There's also a part when Rod, nearly drained of power, detaches his robot fist to throw at an enemy holding a gun on Drake, thereby smashing his head and saving Drake:
The robot's eyes tracked, focusing on Drake's face. A strange sound came from Rod's throat, then words. Drake had to lean closer to make them out.
"It looked like…you needed…a…hand…"
Ah, that's the stuff. Action movie dialogue gold.
The fight scenes are pretty crazy as well. Rod is a bruiser and rips a head off of a thug and throws it as a weapon. In another instance he punches a dude straight through his chest. And in probably one of the coolest action-schlock moves I can think of, he rips a .50-cal machine gun from an armored car turret and fires it from the hip at the enemy drug soldiers. Cybernarc is full of everything that makes action-schlock great!

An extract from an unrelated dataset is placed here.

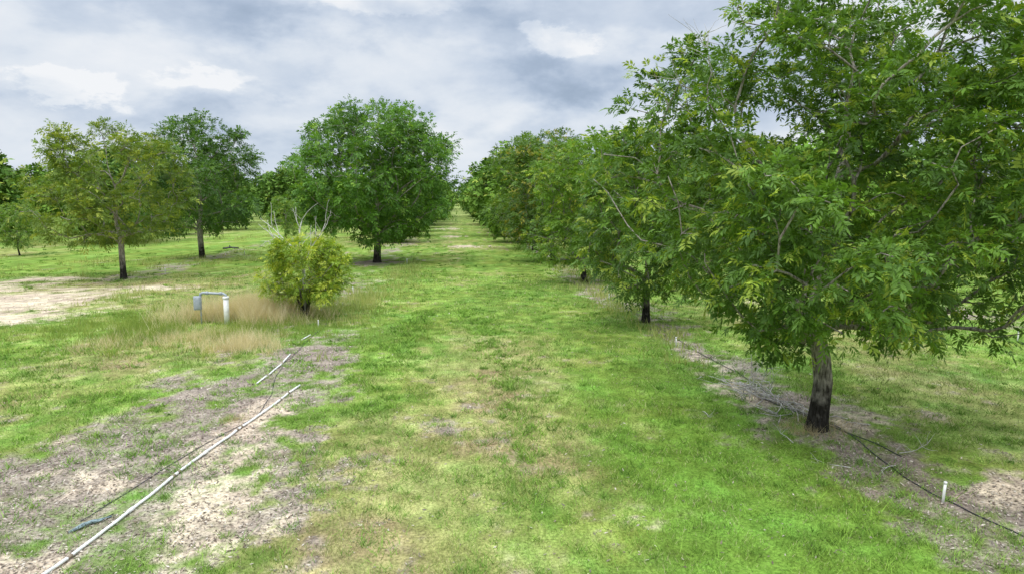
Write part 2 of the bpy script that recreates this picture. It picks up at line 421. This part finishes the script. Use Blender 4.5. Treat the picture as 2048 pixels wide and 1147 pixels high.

"Robert Cain is the pseudonym of an author who lives in Pennsylvania" reads the rather cryptic author page in Cybernarc. "Robert Cain" is, in fact, author William H. Keith and he recollects on Cybernarc at his website here. There were six volumes in the series and although I hope to find them at my local used bookstores it looks like they are pretty available through online vendors at fairly reasonable prices. Cybernarc is a fun, fast-paced read that fortunately defies the downward trend of late-era action novels. If you see it around check it out!